- _What is being asked_: Repeat every line exactly, keeping the pictures out of the copy.

- _Material provided_:
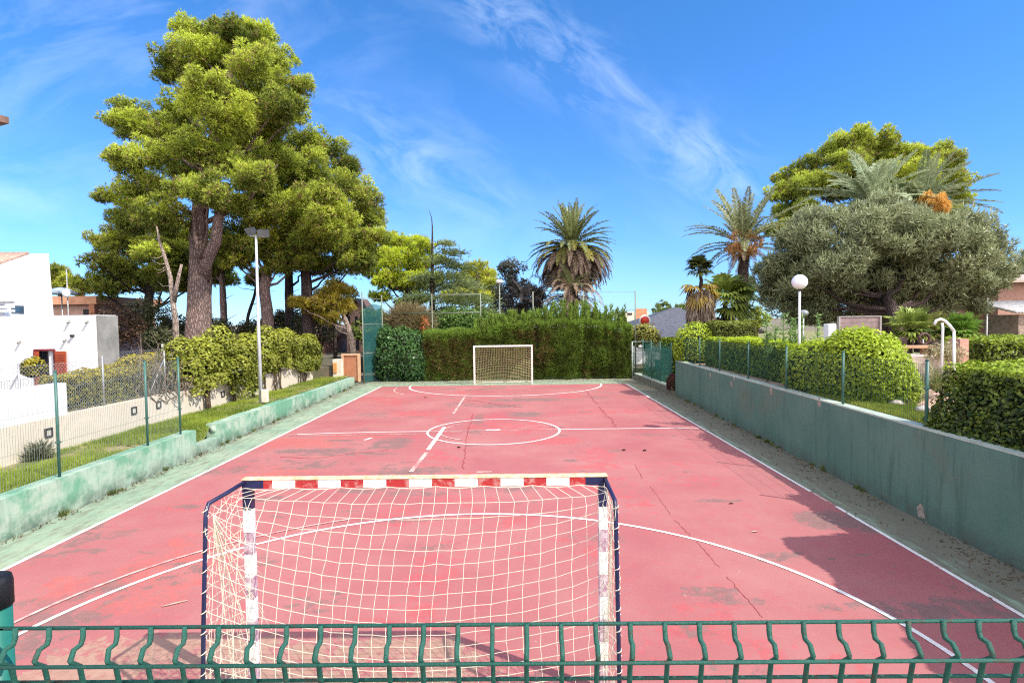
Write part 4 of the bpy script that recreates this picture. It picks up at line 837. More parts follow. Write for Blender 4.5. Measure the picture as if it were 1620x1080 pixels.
for i, (px, py, lb) in enumerate(((1020, 713, 'dark dry cone on the red court right of the circle'), (987, 712.5, 'dark round cone on the court, right of the circle'), (726, 708, 'dark cone just below the centre circle'), (673, 629, 'dark cone near the left end of the far arc'), (1157, 797, 'curled brown leaf on the pale red court'), (277, 956, 'pale twig on the orange stain left of the goal'), (1194, 842, 'small pale leaf at the edge of the hedge shadow'))):
    q = gnd(px, py); mb = MB()
    if i < 4: mb.ball((q[0], q[1], .02), (.05, .04, .02), 8)
    elif i == 5: mb.tube([(q[0] - .12, q[1] - .06, .012), (q[0], q[1], .02), (q[0] + .10, q[1] + .08, .012)], .007, 5)
    else: mb.add([(q[0] - .06, q[1], .008), (q[0], q[1] - .02, .025), (q[0] + .06, q[1] + .01, .008), (q[0], q[1] + .03, .02)], [(0, 1, 2, 3)])
    tag(mb.build('pine_cone' if i < 4 else ('twig' if i == 5 else 'fallen_leaf'), mat('dry_brown', (.05, .02, .02), .9) if i < 5 else mat('dry_pale', (.6, .45, .36), .9)), lb, 'cone' if i < 4 else ('twig' if i == 5 else 'leaf'))
# ------------------------------------------------------------------ vegetation
G4 = lambda s: np.random.default_rng(s)
core_m = mat('twiggy_inside', (0.035, .04, .015), .95, .3, 8)  # dark solid core added inside the foliage to block light
def clip01(a): return np.clip(a, 0, 1)
def hedge_leaves(C, g, lo, hi, dens, L, W, top_tint, side_tint, faces='tflr', rough=.10, inset=.16, patch=1.0):
    lo = np.array(lo, float); hi = np.array(hi, float); d = hi - lo
    F = dict(t=(2, 1), f=(1, 0), b=(1, 1), l=(0, 0), r=(0, 1))
    for f in faces:
        ax, s = F[f]; o = [i for i in range(3) if i != ax]; m = int(d[o[0]] * d[o[1]] * dens)
        P_ = np.empty((m, 3)); P_[:, o[0]] = lo[o[0]] + d[o[0]] * g.random(m); P_[:, o[1]] = lo[o[1]] + d[o[1]] * g.random(m)
        bump = (fbm(P_[:, o[0]], P_[:, o[1]], 17 + ax * 3 + s, 1.6) - .5) * 2 * rough
        N = np.zeros((m, 3)); N[:, ax] = 1 if s else -1
        P_[:, ax] = (hi[ax] if s else lo[ax]) + N[:, ax] * (bump - g.random(m) ** 2 * .14)
        for q in range(3):      # soften the arrises
            e = np.minimum(P_[:, q] - lo[q], hi[q] - P_[:, q]); k = np.clip(1 - e / .18, 0, 1) ** 2 * .09; P_[:, ax] -= N[:, ax] * k * (q != ax)
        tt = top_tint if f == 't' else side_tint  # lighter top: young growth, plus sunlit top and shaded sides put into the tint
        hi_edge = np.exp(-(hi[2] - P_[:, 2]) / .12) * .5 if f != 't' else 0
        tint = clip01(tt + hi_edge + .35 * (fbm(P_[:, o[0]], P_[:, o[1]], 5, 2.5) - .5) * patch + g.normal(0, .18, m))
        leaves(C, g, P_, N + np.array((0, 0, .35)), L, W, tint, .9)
    ins = inset
    C.solid(MB().box(tuple(lo + ins), tuple(hi - ins)), 0.0, 1)
def ball_leaves(C, g, c, r, m, L, W, tint0, low=-.6, up=.35, core=.74, bump=1.0):
    P_, N = puff_pts(g, c, r, m, low, .84); P_ += N * ((fbm(P_[:, 0] * 1.3 + P_[:, 2], P_[:, 1] + P_[:, 2] * .7, 9, 1.7) - .5) * .75 + (fbm(P_[:, 0] - P_[:, 2] * .8, P_[:, 1] * 1.2 - P_[:, 2], 14, 4.2) - .5) * .35 + (g.random(len(P_)) < .05) * .16)[:, None] * min(r) * bump
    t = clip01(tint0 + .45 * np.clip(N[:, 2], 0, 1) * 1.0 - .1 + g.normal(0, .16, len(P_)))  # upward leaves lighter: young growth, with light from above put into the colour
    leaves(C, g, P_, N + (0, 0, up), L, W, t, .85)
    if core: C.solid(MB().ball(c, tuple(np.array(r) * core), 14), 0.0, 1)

hm_bright = leafmat('bright_hedge_leaf', (0.035, 0.08, 0.012), (0.46, 0.58, 0.04), .3, .45)
hm_dark = leafmat('dark_hedge_leaf', (0.028, 0.05, 0.010), (0.36, 0.46, 0.045), .25, .4)
hm_olive = leafmat('cypress_spray', (0.065, 0.075, 0.015), (0.22, 0.35, 0.05), .3, .7)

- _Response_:
Write part 4 of the bpy script that recreates this picture. It picks up at line 837. More parts follow. Write for Blender 4.5. Measure the picture as if it were 1620x1080 pixels.
for i, (px, py, lb) in enumerate(((1020, 713, 'dark dry cone on the red court right of the circle'), (987, 712.5, 'dark round cone on the court, right of the circle'), (726, 708, 'dark cone just below the centre circle'), (673, 629, 'dark cone near the left end of the far arc'), (1157, 797, 'curled brown leaf on the pale red court'), (277, 956, 'pale twig on the orange stain left of the goal'), (1194, 842, 'small pale leaf at the edge of the hedge shadow'))):
    q = gnd(px, py); mb = MB()
    if i < 4: mb.ball((q[0], q[1], .02), (.05, .04, .02), 8)
    elif i == 5: mb.tube([(q[0] - .12, q[1] - .06, .012), (q[0], q[1], .02), (q[0] + .10, q[1] + .08, .012)], .007, 5)
    else: mb.add([(q[0] - .06, q[1], .008), (q[0], q[1] - .02, .025), (q[0] + .06, q[1] + .01, .008), (q[0], q[1] + .03, .02)], [(0, 1, 2, 3)])
    tag(mb.build('pine_cone' if i < 4 else ('twig' if i == 5 else 'fallen_leaf'), mat('dry_brown', (.05, .02, .02), .9) if i < 5 else mat('dry_pale', (.6, .45, .36), .9)), lb, 'cone' if i < 4 else ('twig' if i == 5 else 'leaf'))
# ------------------------------------------------------------------ vegetation
G4 = lambda s: np.random.default_rng(s)
core_m = mat('twiggy_inside', (0.035, .04, .015), .95, .3, 8)  # dark solid core added inside the foliage to block light
def clip01(a): return np.clip(a, 0, 1)
def hedge_leaves(C, g, lo, hi, dens, L, W, top_tint, side_tint, faces='tflr', rough=.10, inset=.16, patch=1.0):
    lo = np.array(lo, float); hi = np.array(hi, float); d = hi - lo
    F = dict(t=(2, 1), f=(1, 0), b=(1, 1), l=(0, 0), r=(0, 1))
    for f in faces:
        ax, s = F[f]; o = [i for i in range(3) if i != ax]; m = int(d[o[0]] * d[o[1]] * dens)
        P_ = np.empty((m, 3)); P_[:, o[0]] = lo[o[0]] + d[o[0]] * g.random(m); P_[:, o[1]] = lo[o[1]] + d[o[1]] * g.random(m)
        bump = (fbm(P_[:, o[0]], P_[:, o[1]], 17 + ax * 3 + s, 1.6) - .5) * 2 * rough
        N = np.zeros((m, 3)); N[:, ax] = 1 if s else -1
        P_[:, ax] = (hi[ax] if s else lo[ax]) + N[:, ax] * (bump - g.random(m) ** 2 * .14)
        for q in range(3):      # soften the arrises
            e = np.minimum(P_[:, q] - lo[q], hi[q] - P_[:, q]); k = np.clip(1 - e / .18, 0, 1) ** 2 * .09; P_[:, ax] -= N[:, ax] * k * (q != ax)
        tt = top_tint if f == 't' else side_tint  # lighter top: young growth, plus sunlit top and shaded sides put into the tint
        hi_edge = np.exp(-(hi[2] - P_[:, 2]) / .12) * .5 if f != 't' else 0
        tint = clip01(tt + hi_edge + .35 * (fbm(P_[:, o[0]], P_[:, o[1]], 5, 2.5) - .5) * patch + g.normal(0, .18, m))
        leaves(C, g, P_, N + np.array((0, 0, .35)), L, W, tint, .9)
    ins = inset
    C.solid(MB().box(tuple(lo + ins), tuple(hi - ins)), 0.0, 1)
def ball_leaves(C, g, c, r, m, L, W, tint0, low=-.6, up=.35, core=.74, bump=1.0):
    P_, N = puff_pts(g, c, r, m, low, .84); P_ += N * ((fbm(P_[:, 0] * 1.3 + P_[:, 2], P_[:, 1] + P_[:, 2] * .7, 9, 1.7) - .5) * .75 + (fbm(P_[:, 0] - P_[:, 2] * .8, P_[:, 1] * 1.2 - P_[:, 2], 14, 4.2) - .5) * .35 + (g.random(len(P_)) < .05) * .16)[:, None] * min(r) * bump
    t = clip01(tint0 + .45 * np.clip(N[:, 2], 0, 1) * 1.0 - .1 + g.normal(0, .16, len(P_)))  # upward leaves lighter: young growth, with light from above put into the colour
    leaves(C, g, P_, N + (0, 0, up), L, W, t, .85)
    if core: C.solid(MB().ball(c, tuple(np.array(r) * core), 14), 0.0, 1)

hm_bright = leafmat('bright_hedge_leaf', (0.035, 0.08, 0.012), (0.46, 0.58, 0.04), .3, .45)
hm_dark = leafmat('dark_hedge_leaf', (0.028, 0.05, 0.010), (0.36, 0.46, 0.045), .25, .4)
hm_olive = leafmat('cypress_spray', (0.065, 0.075, 0.015), (0.22, 0.35, 0.05), .3, .7)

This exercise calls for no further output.